Si, en vingt ans d'exercice, Christian de Cacqueray assure n'avoir jamais connu de demande d'inhumations le dimanche, d'autres acteurs du funéraire évoquent un procédé occasionnel. Les demandes de dérogations viennent plus souvent des communautés juives et musulmanes puisque les délais d'enterrement sont beaucoup plus courts. Alors que dans la religion catholique, l'inhumation doit être effectuée dans les 24 heures au moins ou 6 jours ouvrables au plus après le décès, il est de coutume d'enterrer les morts dans les 24 heures du décès dans la tradition juive, et sous 48 heures chez les musulmans.

Alain Gold, gérant Pompes funèbres israélites du 11e arrondissement de Paris, certifie que la réforme sur les obsèques dominicales satisfera surtout les demandes des familles juives endeuillées, souhaitant inhumer au plus vite. Aux Pompes funèbres israélites, il reçoit des requêtes quasiment tous les dimanches. Celles-ci sont refusées puisque le cimetière est fermé ce jour-là. Mais la mairie accorde « trois ou quatre exceptions par an en cas de fête juive ou musulmane le vendredi ». Alain Gold n'est pas opposé au projet puisque chaque entreprise de pompes funèbres sera libre de décider de l'organisation de sa propre politique. « Dans notre entreprise, tous les employés qui travailleront le dimanche seront volontaires et toucheront une prime. Cette réforme bouleversera simplement les habitudes. De plus, les familles seront contraintes de payer des surcoûts. Mais celles-ci sont prêtes à le faire pour des raisons religieuses. »

« Si le projet est approuvé, les opérateurs funéraires s'y plieront »
Nadhir Chaoui, gérant des Pompes funèbres musulmanes El Chahada à Nanterre, est du même avis. L'autorisation d'inhumation le dimanche ne pose aucune difficulté au niveau professionnel. « Il suffira simplement de réadapter les plannings, organiser les astreintes et trouver des arrangements », informe-t-il. Avant d'ajouter que « cette réforme soulagerait beaucoup de familles sur les plans humain et sentimental, et leur permettrait d'enterrer leur proche plus sereinement ». En revanche, Nadhir Chaoui reste sceptique sur la question du travail des infirmiers des chambres mortuaires le dimanche. « J'ignore si les hôpitaux accepteront d'ouvrir les chambres mortuaires le dimanche pour la préparation du corps des défunts. »

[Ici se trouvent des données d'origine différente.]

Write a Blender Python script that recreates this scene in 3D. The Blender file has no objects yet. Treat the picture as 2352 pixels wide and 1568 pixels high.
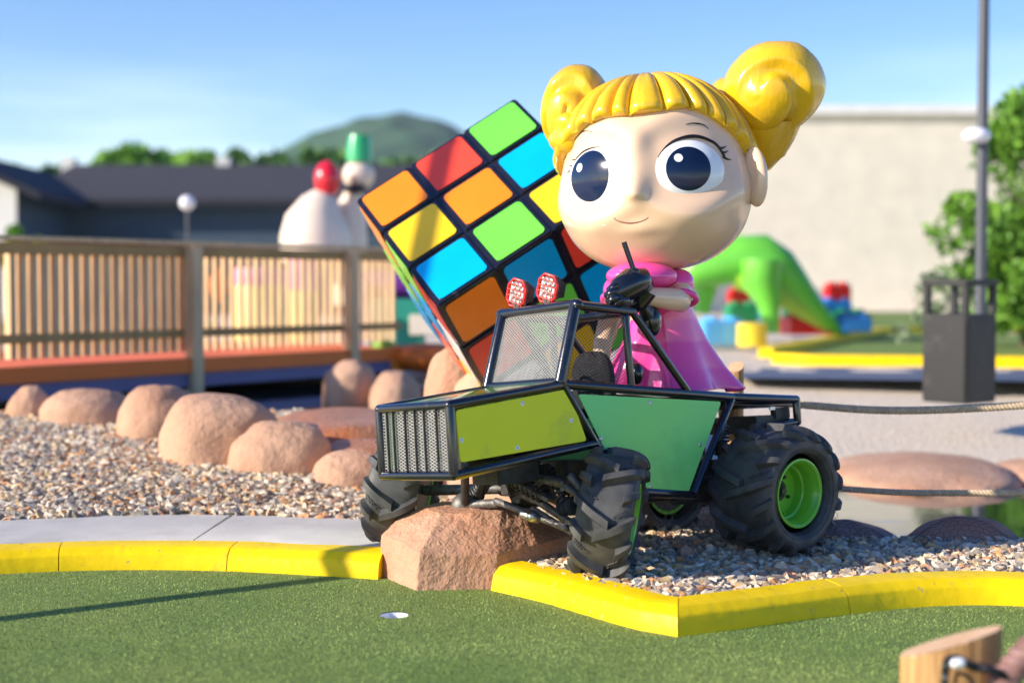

Si la question se pose pour certains établissements, la chambre mortuaire de l'Hôpital universitaire Robert-Debré (19e arrondissement) est déjà ouverte du lundi au dimanche. « L'accueil des familles souhaitant se recueillir le week-end ne pose aucun problème. Il arrive même que certaines demandent quelques soins ou un habillage la veille d'un départ d'obsèques le lundi », renseigne Makram Labidi, agent de la chambre mortuaire à l'Hôpital Robert-Debré. Ce que confirme Richard Feret, directeur général délégué de la Confédération des professionnels du funéraire et de la marbrerie (CPFM) : « Un certain nombre d'opérations mortuaires sont déjà effectuées le dimanche, comme l'accueil des familles, le transport des corps à la chambre mortuaire et les soins de conservation. » Ni pour ni contre le projet porté par la mairie, il reste serein et fait valoir la convention collective prévoyant une majoration des salaires pour le travail du dimanche. « Si le projet est approuvé, les opérateurs funéraires s'y plieront », lâche-t-il.

La commune de Sarcelles a une longueur d'avance. Chaque mairie ayant le loisir d'adapter son service funéraire, celle de Sarcelles accepte l'organisation d'inhumations les week-ends et les jours fériés depuis 1997. « La ville de Sarcelles a mis en place un service d'astreintes tous les dimanches. Celles-ci ne sont sollicitées qu'en cas de besoin soudain, si le décès survient le samedi par exemple. Aussi, les permanences de gardiennage du cimetière sont assurées tous les jours de la semaine », confirme Sandra Ruisi, adjointe au directeur du service de la population. Si les demandes ne sont pas fréquentes, la mairie de Sarcelles recense une à deux inhumations dominicales par mois, principalement de familles juives.